Las medidas fiscales adoptadas en España por el gobierno de Mariano Rajoy traslucen -según viene siendo corriente en el modo con que está tratando de capear la grave crisis económica que azota al país- un criterio errático, inspirado a medias por el servilismo, a medias por la desesperación. Ello se hace especialmente patente en el paquete de medidas que afectan al IVA sobre productos considerados "culturales". No hay modo de entender qué idea de cultura subyace a ellas. No hay modo de justificar, por ejemplo, las razones por las que, mientras se mantiene el IVA reducido para los libros en papel, se incremente el que se aplica sobre los libros electrónicos. Tampoco hay manera de explicarse desde qué punto de vista el acto de leer un libro debe beneficiarse de un amparo que se niega al acto de ver una película o asistir a un espectáculo de ópera. Parece que intervienen aquí prejuicios respecto de la cultura letrada que uno daba por obsoletos; y, dentro de ésta, respecto de la cultura libresca, acaso porque se atribuye a una y otra una condición crepuscular, cuando no directamente residual.
Pero también los argumentos de quienes claman en contra de la brutal subida del IVA dan la impresión de que la cultura que ellos defienden es un producto en peligro de extinción, que requiere de la protección del Estado para sobrevivir. Éste es, de hecho, el verdadero fondo de la cuestión, por mucho que la fraseología que envuelve este tipo de debates abuse de términos que tienden a distorsionarlo.
Rebajar el IVA a los productos culturales es sin duda una forma de facilitar el acceso a los mismos, se trate o no de libros. Pero una vez que se acepta que la supervivencia de esos productos no está suficientemente garantizada por la demanda del público al que van destinados; una vez que se establece que, pese a ello, hay que asegurarla porque se trata de un bien social, y que es al Estado al que corresponde preservarlo, se plantea inevitablemente la cuestión de las llamadas políticas culturales, cuya sola mención desemboca tarde o temprano en la discusión acerca de si éstas conducen o no, más o menos inevitablemente, al dirigismo.
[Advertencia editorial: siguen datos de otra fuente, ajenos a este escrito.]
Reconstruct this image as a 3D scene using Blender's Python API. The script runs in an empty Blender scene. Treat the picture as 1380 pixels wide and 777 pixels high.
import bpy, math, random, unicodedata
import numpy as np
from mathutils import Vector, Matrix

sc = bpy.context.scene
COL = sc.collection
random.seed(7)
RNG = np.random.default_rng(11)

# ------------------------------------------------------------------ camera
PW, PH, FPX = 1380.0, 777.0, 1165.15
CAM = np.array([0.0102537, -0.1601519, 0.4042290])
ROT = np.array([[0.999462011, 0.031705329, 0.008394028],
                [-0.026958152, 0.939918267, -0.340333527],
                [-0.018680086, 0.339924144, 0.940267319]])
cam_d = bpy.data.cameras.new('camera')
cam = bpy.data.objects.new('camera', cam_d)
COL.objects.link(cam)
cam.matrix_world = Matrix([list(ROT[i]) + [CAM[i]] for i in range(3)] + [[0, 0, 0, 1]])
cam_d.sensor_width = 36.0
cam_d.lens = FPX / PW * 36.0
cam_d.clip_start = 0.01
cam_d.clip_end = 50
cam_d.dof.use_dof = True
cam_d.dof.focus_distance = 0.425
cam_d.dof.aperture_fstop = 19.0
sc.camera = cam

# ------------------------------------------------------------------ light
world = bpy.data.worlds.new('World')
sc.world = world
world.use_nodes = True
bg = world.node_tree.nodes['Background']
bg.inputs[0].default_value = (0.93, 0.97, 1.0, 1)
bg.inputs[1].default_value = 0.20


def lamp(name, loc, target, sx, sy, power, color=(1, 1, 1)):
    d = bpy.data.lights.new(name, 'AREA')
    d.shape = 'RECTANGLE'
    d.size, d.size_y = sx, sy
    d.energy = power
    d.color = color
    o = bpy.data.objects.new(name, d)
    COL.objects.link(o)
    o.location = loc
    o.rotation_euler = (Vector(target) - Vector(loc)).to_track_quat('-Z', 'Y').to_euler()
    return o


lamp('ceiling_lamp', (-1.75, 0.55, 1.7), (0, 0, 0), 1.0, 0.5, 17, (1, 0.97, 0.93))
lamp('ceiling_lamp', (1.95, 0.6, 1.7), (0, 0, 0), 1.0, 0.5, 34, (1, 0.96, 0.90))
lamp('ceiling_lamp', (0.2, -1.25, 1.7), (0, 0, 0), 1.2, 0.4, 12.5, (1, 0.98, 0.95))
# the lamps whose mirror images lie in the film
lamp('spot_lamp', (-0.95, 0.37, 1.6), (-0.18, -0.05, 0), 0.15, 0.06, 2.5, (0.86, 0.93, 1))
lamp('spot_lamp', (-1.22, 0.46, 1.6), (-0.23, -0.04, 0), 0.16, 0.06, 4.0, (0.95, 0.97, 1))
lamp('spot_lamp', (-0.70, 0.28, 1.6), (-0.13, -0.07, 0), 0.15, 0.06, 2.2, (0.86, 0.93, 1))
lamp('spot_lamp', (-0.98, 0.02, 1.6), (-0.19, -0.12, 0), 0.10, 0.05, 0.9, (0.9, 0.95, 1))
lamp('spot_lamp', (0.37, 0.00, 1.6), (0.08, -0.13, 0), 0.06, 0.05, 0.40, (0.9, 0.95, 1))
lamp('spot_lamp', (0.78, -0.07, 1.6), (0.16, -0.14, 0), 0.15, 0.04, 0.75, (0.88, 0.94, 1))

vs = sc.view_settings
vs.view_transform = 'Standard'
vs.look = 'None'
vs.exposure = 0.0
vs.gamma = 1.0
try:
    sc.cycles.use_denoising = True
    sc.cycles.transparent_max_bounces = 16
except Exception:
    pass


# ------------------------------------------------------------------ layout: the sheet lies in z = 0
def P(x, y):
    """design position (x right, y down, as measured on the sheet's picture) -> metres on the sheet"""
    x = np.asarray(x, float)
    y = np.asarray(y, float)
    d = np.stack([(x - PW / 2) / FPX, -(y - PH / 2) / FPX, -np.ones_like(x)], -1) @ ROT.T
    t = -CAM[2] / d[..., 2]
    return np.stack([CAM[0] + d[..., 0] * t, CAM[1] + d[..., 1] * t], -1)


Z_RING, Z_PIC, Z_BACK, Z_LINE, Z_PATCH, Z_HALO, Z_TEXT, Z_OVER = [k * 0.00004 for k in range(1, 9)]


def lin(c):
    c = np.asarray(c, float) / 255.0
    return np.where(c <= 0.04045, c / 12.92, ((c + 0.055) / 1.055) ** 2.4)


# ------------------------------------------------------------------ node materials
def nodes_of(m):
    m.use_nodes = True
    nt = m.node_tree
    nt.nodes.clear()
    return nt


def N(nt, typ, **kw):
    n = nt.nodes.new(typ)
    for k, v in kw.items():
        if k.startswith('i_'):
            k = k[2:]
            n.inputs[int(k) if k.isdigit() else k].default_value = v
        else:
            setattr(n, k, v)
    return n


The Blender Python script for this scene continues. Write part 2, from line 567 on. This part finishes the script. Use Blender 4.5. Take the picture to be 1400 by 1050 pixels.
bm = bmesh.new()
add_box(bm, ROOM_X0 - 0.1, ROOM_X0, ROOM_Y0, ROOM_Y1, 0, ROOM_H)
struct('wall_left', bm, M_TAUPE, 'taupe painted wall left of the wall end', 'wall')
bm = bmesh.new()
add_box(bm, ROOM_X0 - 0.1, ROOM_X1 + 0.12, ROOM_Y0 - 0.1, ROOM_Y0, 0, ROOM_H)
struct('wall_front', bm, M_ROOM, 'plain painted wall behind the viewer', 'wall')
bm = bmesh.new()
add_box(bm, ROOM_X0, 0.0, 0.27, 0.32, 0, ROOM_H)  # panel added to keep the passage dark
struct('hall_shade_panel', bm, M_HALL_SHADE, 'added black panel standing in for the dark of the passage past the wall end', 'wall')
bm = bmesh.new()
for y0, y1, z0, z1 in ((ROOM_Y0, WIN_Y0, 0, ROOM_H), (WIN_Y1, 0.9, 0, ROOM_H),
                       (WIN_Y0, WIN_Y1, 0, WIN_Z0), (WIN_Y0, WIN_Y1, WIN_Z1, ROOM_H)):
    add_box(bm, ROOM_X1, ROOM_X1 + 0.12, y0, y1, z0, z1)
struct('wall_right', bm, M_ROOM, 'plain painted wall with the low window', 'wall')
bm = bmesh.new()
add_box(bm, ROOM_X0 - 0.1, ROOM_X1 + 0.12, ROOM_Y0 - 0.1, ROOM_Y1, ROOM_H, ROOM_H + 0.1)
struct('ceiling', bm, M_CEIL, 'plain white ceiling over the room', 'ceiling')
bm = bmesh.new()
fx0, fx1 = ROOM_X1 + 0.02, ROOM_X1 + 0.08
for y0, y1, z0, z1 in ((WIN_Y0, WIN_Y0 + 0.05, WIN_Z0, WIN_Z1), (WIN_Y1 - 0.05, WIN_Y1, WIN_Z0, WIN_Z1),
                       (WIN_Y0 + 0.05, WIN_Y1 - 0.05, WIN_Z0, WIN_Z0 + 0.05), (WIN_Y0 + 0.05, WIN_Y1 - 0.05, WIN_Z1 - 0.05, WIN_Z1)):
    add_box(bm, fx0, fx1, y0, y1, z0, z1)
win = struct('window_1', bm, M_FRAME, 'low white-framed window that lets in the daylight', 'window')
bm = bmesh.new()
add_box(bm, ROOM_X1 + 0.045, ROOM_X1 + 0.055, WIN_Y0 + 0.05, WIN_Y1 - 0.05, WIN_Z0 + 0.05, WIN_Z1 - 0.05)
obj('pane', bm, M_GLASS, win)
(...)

Los agentes de la industria cultural (un concepto que debería suscitar todo tipo de aprensiones) reaccionan a esta asechanza apelando al derecho del público a ejercitar su propio gusto. Pero este mismo argumento fue el empleado por Sebastián Piñera durante su campaña para la presidencia para justificar su rechazo a suprimir el IVA sobre los libros y constituir, en cambio, un Fondo de Promoción del Libro destinado a hacer accesibles aquellos libros, y sólo aquellos, "que vale la pena leer".
¿Y cuáles son esos libros?, se preguntaba el mismo Piñera en un sonado debate televisivo. A lo que él mismo se respondía: los que prefieren la mayoría de los lectores. Y si bien parecía otorgar la máxima autoridad al criterio de esta mayoría, no se molestaba en explicar cómo llega a formarse. En la práctica, sin embargo, y en especial en los países que no gozan de un sólido sistema educativo, a todos consta que ese criterio se orienta principalmente en función del gregarismo que conduce a optar por aquello que ya goza previamente de aceptación, o bien por aquello de cuyas excelencias persuaden las más agresivas y aplastantes campañas publicitarias.
La industria cultural trabaja en definitiva con premisas muy afines a éstas, pues se acoge a la legalidad del mercado, cuya mecánica conduce a la réplica constante de los patrones que consagra el gusto de la mayoría. Ahora bien, desde el momento en que reclama un trato de excepción para sus productos admite tácitamente la intervención de criterios no comerciales, que cuestionan o corrigen el dictado del gusto dominante, y que sólo pueden ser instruidos, quiérase o no, mediante políticas culturales articuladas en torno a una clara concepción de cuáles son las razones por las que la cultura debe ser conservada y fomentada. Dado que estas razones suelen apuntar, en última instancia, a la emancipación del ciudadano y al desarrollo de su sentido crítico, es lógico que los guardianes del orden establecido se conformen con el estado actual de las cosas. Lo es menos que los representantes de la industria cultural asuman el doble lenguaje del liberalismo del mercado y del proteccionismo del Estado, sustancialmente incompatibles, pretendiendo obviar las exigencias y servidumbres -no siempre indeseables- a que los somete el considerar sus propios productos como bien público.